С последним обстоятельством связана другая причина, по которой для описания истории «Времени» канонический историко-литературный подход неадекватен: культурная политика издательства, представленного его создателями и ключевыми сотрудниками, не являлась выражением идеологии какой-либо определенной, известной культурной группы, литературного направления. Создатель и директор издательства Илья Владимирович Вольфсон (1882–1950) был профессиональным коммерческим издателем, его предшествующая деятельность не была связана ни с какими определенными культурными кругами и направлениями, издательство «Время» он создал на свои средства, с нуля, то есть без опоры на дореволюционную репутацию, без государственных дотаций и без организационной, идейной или финансовой поддержки других институций культуры. Позицию главного редактора издательства Георгия Петровича Блока (1888–1962) также невозможно вывести из идеологии какого-то известного литературного крута, группы, направления, связать с известными именами, поскольку, будучи в начале двадцатых годов уже тридцатилетним человеком, он, по обстоятельствам своей биографии, был к «<литературным> кругам непричастен»[491]

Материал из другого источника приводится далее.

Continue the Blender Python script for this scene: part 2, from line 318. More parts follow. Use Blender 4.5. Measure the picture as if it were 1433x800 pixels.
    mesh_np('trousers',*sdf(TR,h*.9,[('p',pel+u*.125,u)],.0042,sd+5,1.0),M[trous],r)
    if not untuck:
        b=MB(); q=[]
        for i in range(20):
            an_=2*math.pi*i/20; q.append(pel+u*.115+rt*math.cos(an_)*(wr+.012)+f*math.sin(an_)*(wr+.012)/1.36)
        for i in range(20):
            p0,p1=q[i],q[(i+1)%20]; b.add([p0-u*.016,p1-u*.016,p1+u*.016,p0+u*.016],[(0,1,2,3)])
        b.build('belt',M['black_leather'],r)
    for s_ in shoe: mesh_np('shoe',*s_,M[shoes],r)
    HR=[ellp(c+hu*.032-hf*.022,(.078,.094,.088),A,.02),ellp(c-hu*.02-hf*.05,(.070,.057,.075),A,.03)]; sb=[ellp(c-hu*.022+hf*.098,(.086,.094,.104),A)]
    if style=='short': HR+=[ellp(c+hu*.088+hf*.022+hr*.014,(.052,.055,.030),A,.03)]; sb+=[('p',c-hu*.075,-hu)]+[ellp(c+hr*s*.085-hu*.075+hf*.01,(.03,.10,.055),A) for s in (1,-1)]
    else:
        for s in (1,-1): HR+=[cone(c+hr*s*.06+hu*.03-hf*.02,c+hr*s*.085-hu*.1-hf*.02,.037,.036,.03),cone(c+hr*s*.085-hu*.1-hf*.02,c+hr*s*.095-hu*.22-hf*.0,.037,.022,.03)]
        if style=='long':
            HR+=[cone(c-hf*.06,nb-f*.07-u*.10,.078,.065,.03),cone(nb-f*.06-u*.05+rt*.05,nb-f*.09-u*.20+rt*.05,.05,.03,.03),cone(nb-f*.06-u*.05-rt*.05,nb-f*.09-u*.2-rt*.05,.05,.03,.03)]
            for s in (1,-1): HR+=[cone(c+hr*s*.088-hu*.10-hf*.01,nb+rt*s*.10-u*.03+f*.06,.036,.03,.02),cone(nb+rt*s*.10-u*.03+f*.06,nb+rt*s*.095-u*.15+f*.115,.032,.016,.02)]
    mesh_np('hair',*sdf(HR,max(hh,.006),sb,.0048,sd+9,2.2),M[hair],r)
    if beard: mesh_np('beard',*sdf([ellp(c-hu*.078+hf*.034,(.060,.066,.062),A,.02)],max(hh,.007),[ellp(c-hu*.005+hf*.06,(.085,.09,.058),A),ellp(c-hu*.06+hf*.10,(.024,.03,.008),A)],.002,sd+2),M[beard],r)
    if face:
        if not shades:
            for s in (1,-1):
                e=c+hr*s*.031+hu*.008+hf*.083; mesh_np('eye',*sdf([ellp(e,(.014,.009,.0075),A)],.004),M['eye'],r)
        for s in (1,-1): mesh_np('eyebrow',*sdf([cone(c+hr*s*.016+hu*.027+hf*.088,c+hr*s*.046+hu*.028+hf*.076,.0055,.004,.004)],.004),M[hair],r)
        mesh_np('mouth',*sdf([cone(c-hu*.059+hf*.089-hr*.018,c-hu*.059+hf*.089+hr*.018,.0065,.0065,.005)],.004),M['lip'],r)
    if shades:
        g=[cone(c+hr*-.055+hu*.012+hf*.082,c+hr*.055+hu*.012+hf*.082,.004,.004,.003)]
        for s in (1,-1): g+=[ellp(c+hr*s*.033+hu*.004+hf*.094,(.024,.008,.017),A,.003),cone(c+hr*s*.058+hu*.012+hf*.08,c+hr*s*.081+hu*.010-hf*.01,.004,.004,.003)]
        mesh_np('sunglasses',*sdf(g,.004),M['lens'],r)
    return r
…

, хотя и приходился двоюродным братом А. А. Блоку (с которым, из-за сложной семейной истории, до конца 1920 года практически не был знаком). Таким образом, программа «Времени» непосредственно не определялась ни преемственностью с некой существовавшей ранее издательской институцией, ни государственной культурной политикой, ни какими-либо культурными и научными организациями или литературными направлениями, ни известными литературными фигурами (как, например, А. Блок и идеология символизма, определявшие программу «Алконоста», Философское общество Университета и Институт истории искусств, с которыми была последовательно связана «Academia», Пушкинский Дом, сотрудники которого участвовали в деятельности издательства «Огни», и проч.). Объяснение того, почему в издательстве в первые годы вышли книги В. А. Зоргенфрея, Б. А. Садовского, О. Э. Мандельштама, потом — сотни наименований переводной беллетристики, позже — многотомные собрания сочинений С. Цвейга и Р. Роллана и т. д., в значительной степени заключается в эволюции культурных взглядов малоизвестных сотрудников издательства. Здесь мы сталкиваемся с вообще важной для работы с «мелким» культурным материалом задачей описания вкуса участвовавших в деле культуры людей далеко не первого ряда, для решения которой, вероятно, требуется отказ от исходящей из иерархической ценностной логики историко-литературной доксы и выбор такой исследовательской оптики (и связанной с ней этической позиции по отношению к объекту), которая способна ухватить «шум» современности, этос и вкус «обычных» людей. Эта проблематика находится в русле альтернативных подходов к советской истории и культуре, выработанных наукой последних двух десятилетий, где исследовательский интерес сместился к объектам, не просто выпавшим из официального советского канона и советологической научной парадигмы, но к объектам, в принципе не поддающимся оценочной иерархизации, — практикам повседневной жизни и быта, эмоциям и чувствам, явлениям массовой культуры, моде, медиа, текучим и маргинальным социальным идентичностям и аномалиям, мемуарам и дневникам частных людей. Как пишет Евгений Добренко, произошел «сдвиг от политической „истории сверху“ к социальной „истории снизу“» — все дело в «смене оптики, которая фактически и конструирует объект»[492]
.

Как описывать историю издательства «Время»:

канон или сообщество

Перейти на страницу:

Все книги серии Научная библиотека

Классик без ретуши
Классик без ретуши

В книге впервые в таком объеме собраны критические отзывы о творчестве В.В. Набокова (1899–1977), объективно представляющие особенности эстетической рецепции творчества писателя на всем протяжении его жизненного пути: сначала в литературных кругах русского зарубежья, затем — в западном литературном мире.Именно этими отзывами (как положительными, так и ядовито-негативными) сопровождали первые публикации произведений Набокова его современники, критики и писатели. Среди них — такие яркие литературные фигуры, как Г. Адамович, Ю. Айхенвальд, П. Бицилли, В. Вейдле, М. Осоргин, Г. Струве, В. Ходасевич, П. Акройд, Дж. Апдайк, Э. Бёрджесс, С. Лем, Дж.К. Оутс, А. Роб-Грийе, Ж.-П. Сартр, Э. Уилсон и др.Уникальность собранного фактического материала (зачастую малодоступного даже для специалистов) превращает сборник статей и рецензий (а также эссе, пародий, фрагментов писем) в необходимейшее пособие для более глубокого постижения набоковского феномена, в своеобразную хрестоматию, представляющую историю мировой критики на протяжении полувека, показывающую литературные нравы, эстетические пристрастия и вкусы целой эпохи.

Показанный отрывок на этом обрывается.